Written exercise:
Can you quote, word for word, every line from the first line of the records below through the line containing "hatch(0.2, 2.29, 'near", and nothing else?

Start Record excerpts

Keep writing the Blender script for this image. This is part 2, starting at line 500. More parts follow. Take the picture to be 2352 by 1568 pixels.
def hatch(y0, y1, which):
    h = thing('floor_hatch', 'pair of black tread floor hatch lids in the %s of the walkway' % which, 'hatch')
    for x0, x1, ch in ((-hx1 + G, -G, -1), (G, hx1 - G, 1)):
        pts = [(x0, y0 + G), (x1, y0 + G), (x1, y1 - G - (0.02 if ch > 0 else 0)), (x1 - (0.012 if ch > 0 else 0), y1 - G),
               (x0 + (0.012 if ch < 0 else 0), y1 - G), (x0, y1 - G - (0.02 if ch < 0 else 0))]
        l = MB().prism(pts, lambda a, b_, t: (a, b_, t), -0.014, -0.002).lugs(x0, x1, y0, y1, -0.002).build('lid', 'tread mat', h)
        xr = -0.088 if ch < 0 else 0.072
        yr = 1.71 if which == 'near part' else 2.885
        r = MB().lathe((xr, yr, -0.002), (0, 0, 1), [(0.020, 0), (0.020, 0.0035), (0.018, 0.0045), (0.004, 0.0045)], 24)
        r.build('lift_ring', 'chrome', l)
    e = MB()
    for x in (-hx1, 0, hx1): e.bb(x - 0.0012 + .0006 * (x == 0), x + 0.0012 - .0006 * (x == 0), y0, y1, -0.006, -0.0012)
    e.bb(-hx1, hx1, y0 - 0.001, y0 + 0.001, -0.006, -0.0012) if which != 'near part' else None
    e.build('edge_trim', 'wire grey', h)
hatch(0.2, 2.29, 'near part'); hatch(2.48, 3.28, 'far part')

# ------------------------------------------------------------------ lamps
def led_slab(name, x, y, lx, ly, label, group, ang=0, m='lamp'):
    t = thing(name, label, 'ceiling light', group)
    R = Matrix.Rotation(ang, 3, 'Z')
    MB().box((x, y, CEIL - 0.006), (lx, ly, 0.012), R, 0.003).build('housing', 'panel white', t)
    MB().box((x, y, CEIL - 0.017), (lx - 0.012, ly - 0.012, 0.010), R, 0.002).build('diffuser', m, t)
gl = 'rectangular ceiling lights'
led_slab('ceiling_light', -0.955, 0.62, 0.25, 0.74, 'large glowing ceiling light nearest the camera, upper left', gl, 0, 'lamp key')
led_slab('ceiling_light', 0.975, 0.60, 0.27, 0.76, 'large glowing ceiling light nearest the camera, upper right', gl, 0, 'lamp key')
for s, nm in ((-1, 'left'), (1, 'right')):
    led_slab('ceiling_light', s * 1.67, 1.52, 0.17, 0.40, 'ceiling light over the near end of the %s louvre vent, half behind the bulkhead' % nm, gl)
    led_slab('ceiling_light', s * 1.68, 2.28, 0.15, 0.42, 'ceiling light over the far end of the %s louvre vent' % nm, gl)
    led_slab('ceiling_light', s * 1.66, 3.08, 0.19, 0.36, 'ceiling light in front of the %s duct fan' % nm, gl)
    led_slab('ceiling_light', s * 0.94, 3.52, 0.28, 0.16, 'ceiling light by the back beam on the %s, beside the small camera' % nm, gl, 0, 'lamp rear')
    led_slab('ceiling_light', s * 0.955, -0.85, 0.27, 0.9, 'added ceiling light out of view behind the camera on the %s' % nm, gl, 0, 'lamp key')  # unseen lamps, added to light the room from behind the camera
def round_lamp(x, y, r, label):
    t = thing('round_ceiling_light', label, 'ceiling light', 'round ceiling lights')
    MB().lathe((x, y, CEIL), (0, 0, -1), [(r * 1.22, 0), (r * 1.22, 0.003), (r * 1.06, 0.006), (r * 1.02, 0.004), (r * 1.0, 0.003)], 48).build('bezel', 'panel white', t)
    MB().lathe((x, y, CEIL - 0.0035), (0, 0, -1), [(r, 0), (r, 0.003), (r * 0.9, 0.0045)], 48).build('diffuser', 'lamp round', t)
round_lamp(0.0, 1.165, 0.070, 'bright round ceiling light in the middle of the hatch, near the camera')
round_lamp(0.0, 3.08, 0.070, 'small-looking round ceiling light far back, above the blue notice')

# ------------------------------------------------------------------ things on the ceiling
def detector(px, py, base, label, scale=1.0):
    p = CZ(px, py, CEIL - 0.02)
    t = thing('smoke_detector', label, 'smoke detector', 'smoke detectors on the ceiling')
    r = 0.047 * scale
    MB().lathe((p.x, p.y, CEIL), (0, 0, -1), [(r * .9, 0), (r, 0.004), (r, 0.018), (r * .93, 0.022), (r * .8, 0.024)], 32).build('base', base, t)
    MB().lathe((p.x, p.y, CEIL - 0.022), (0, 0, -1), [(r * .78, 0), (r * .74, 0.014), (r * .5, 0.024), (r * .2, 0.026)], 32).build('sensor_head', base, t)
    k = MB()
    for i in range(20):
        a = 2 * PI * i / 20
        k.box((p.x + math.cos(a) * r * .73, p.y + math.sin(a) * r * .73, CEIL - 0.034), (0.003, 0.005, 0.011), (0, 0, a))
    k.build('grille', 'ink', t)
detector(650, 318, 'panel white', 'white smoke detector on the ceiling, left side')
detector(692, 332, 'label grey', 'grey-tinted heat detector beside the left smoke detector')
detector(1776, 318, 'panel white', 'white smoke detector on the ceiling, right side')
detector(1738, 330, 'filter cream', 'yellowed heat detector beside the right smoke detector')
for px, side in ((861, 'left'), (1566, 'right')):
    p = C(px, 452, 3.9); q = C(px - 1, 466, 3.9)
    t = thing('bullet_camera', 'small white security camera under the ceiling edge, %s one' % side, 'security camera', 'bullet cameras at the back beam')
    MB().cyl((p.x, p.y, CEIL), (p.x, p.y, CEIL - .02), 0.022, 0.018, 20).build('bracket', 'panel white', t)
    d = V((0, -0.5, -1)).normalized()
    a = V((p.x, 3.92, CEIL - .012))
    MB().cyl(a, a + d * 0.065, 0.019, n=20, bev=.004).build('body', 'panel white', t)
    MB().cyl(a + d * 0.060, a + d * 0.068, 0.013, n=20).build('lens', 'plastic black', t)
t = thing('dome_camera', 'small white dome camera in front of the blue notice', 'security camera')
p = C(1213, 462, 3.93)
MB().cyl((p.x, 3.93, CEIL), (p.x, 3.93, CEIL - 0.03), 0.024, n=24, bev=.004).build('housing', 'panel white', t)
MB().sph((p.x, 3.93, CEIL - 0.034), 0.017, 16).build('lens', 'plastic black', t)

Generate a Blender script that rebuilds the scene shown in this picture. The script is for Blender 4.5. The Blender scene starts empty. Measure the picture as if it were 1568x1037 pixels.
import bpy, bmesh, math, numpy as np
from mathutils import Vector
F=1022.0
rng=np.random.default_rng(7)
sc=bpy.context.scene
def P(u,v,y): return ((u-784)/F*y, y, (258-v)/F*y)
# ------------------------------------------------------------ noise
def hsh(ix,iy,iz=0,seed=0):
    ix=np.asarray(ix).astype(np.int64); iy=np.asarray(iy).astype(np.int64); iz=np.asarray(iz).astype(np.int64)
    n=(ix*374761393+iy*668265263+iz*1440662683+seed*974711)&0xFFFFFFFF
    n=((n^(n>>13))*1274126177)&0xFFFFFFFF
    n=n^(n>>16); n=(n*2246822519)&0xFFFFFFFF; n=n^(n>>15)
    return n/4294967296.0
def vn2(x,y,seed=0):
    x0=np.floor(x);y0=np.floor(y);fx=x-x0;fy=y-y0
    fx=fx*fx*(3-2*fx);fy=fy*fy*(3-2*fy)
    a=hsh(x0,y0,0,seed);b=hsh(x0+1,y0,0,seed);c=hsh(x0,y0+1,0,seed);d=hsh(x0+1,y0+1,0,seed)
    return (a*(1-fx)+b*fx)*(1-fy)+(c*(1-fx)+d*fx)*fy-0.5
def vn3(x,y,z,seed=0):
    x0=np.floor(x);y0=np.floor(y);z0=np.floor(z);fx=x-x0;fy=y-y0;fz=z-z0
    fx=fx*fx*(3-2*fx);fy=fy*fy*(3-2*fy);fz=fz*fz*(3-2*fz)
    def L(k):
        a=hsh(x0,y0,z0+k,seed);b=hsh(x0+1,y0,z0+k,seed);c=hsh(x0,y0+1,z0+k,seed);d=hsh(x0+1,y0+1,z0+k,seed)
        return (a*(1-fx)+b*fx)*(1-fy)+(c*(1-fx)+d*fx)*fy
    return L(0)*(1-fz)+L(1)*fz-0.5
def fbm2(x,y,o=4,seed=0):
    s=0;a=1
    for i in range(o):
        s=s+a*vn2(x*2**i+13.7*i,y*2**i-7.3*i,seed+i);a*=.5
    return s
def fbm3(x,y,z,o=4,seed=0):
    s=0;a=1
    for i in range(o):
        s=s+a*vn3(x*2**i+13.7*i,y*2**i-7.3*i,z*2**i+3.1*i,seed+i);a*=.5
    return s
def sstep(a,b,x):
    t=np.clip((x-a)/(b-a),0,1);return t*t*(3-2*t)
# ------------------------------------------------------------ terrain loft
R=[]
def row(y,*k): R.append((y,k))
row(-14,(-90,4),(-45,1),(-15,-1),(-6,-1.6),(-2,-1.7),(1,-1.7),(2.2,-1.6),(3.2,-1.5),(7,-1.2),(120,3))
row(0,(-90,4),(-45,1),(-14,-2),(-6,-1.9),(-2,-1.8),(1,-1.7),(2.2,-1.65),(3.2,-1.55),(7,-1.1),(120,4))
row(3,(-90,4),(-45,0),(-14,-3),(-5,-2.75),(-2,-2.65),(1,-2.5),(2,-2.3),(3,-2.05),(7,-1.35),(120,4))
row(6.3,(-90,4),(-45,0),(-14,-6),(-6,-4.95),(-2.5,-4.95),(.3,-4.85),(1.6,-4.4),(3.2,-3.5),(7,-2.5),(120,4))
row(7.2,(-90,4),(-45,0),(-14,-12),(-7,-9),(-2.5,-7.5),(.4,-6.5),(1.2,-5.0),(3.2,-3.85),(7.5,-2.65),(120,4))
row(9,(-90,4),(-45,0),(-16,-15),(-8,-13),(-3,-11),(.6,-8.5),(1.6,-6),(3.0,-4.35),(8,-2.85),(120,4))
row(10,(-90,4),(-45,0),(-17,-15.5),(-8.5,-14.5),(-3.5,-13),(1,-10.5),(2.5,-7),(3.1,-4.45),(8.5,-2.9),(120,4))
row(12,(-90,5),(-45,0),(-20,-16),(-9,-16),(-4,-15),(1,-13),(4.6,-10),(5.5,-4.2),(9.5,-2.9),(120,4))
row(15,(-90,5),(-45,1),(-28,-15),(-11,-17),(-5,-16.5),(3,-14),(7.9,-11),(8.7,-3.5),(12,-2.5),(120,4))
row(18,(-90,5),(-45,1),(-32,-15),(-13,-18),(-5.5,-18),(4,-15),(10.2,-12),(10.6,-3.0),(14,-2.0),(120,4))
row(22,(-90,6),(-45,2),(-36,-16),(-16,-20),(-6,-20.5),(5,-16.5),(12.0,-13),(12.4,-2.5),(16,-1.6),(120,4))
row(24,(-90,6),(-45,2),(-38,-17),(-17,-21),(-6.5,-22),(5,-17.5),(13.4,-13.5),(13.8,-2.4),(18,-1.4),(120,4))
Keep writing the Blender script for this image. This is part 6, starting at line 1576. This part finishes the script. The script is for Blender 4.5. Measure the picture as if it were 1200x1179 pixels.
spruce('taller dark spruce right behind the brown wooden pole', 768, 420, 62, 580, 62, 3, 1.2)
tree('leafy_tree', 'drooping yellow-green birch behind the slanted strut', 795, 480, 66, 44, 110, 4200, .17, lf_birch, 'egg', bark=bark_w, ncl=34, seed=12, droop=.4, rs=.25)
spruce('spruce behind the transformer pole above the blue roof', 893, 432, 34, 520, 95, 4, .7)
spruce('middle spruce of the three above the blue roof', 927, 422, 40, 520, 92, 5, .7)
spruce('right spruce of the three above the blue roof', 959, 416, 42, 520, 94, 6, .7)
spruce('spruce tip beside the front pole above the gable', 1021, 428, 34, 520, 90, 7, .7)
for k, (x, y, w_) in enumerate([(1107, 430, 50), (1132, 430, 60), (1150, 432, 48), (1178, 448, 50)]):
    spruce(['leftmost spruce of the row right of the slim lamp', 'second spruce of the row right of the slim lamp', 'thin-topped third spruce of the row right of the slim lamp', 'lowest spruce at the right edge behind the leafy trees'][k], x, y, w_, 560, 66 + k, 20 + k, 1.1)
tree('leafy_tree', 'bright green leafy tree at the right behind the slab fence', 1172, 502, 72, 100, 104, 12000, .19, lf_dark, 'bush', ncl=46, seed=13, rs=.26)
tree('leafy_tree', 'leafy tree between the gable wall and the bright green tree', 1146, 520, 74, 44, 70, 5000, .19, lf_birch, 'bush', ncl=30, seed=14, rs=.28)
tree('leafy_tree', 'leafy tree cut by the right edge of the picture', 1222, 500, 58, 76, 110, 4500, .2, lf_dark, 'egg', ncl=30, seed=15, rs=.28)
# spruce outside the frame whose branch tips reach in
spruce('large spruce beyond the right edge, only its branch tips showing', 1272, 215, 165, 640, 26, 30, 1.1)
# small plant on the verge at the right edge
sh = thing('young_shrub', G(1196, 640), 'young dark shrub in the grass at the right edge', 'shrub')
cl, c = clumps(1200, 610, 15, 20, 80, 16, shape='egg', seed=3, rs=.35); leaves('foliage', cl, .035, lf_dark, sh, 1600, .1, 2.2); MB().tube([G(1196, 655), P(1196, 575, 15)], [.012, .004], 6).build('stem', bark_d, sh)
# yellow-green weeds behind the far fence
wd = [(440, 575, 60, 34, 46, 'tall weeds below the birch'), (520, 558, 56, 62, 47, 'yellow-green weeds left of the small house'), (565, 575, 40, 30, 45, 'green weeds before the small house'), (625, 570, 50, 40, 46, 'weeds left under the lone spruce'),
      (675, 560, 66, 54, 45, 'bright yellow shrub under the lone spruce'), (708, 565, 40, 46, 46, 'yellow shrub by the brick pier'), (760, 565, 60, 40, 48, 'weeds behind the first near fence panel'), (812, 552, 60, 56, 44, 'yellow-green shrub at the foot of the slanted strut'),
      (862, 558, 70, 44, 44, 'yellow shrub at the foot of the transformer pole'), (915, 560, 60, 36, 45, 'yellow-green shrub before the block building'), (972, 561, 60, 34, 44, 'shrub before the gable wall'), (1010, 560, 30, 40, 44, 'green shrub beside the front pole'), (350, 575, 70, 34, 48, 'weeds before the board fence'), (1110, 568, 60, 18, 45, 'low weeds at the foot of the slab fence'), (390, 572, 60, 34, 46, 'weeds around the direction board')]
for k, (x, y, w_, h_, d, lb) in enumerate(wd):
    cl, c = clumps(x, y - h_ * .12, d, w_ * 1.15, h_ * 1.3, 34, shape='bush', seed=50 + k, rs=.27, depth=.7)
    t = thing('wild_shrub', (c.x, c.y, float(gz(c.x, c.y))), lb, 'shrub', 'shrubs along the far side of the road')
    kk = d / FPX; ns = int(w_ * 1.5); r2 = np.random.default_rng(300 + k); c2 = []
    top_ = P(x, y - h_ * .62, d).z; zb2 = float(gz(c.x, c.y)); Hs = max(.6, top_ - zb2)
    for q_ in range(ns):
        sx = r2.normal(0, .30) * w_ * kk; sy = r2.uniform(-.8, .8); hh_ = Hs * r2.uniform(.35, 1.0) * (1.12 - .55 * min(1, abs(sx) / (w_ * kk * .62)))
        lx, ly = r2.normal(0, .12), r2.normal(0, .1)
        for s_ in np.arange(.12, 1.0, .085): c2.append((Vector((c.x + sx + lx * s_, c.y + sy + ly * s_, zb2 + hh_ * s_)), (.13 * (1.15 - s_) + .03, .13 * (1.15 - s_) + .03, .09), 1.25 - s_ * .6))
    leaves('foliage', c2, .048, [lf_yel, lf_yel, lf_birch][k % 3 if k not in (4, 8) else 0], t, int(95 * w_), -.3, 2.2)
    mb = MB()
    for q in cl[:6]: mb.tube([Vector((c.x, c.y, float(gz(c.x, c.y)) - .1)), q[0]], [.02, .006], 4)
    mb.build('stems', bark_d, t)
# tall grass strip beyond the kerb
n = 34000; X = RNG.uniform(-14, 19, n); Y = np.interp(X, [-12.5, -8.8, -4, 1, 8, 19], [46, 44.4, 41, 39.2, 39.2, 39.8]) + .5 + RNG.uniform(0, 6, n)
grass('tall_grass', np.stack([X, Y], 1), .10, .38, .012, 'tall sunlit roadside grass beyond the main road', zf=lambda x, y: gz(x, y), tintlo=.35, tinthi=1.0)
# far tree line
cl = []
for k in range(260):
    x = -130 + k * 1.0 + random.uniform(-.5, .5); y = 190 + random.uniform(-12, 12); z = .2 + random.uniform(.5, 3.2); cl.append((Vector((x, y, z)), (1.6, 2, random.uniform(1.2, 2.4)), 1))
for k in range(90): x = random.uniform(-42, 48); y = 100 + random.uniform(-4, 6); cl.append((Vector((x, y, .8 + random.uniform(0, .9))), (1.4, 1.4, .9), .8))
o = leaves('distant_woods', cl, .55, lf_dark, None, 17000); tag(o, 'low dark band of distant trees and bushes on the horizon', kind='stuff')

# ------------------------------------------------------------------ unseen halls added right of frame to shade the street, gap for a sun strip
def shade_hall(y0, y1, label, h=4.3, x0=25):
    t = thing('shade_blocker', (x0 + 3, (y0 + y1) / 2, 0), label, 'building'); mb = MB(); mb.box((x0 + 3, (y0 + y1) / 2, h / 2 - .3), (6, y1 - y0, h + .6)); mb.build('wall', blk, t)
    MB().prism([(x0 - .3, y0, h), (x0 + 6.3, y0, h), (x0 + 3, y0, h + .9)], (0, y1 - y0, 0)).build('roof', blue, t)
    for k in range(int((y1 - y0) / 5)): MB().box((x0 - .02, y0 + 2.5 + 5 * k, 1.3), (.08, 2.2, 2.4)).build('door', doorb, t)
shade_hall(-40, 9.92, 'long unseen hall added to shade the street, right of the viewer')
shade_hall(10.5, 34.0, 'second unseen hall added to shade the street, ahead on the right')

End Record excerpts

Full output:
Keep writing the Blender script for this image. This is part 2, starting at line 500. More parts follow. Take the picture to be 2352 by 1568 pixels.
def hatch(y0, y1, which):
    h = thing('floor_hatch', 'pair of black tread floor hatch lids in the %s of the walkway' % which, 'hatch')
    for x0, x1, ch in ((-hx1 + G, -G, -1), (G, hx1 - G, 1)):
        pts = [(x0, y0 + G), (x1, y0 + G), (x1, y1 - G - (0.02 if ch > 0 else 0)), (x1 - (0.012 if ch > 0 else 0), y1 - G),
               (x0 + (0.012 if ch < 0 else 0), y1 - G), (x0, y1 - G - (0.02 if ch < 0 else 0))]
        l = MB().prism(pts, lambda a, b_, t: (a, b_, t), -0.014, -0.002).lugs(x0, x1, y0, y1, -0.002).build('lid', 'tread mat', h)
        xr = -0.088 if ch < 0 else 0.072
        yr = 1.71 if which == 'near part' else 2.885
        r = MB().lathe((xr, yr, -0.002), (0, 0, 1), [(0.020, 0), (0.020, 0.0035), (0.018, 0.0045), (0.004, 0.0045)], 24)
        r.build('lift_ring', 'chrome', l)
    e = MB()
    for x in (-hx1, 0, hx1): e.bb(x - 0.0012 + .0006 * (x == 0), x + 0.0012 - .0006 * (x == 0), y0, y1, -0.006, -0.0012)
    e.bb(-hx1, hx1, y0 - 0.001, y0 + 0.001, -0.006, -0.0012) if which != 'near part' else None
    e.build('edge_trim', 'wire grey', h)
hatch(0.2, 2.29, 'near part'); hatch(2.48, 3.28, 'far part')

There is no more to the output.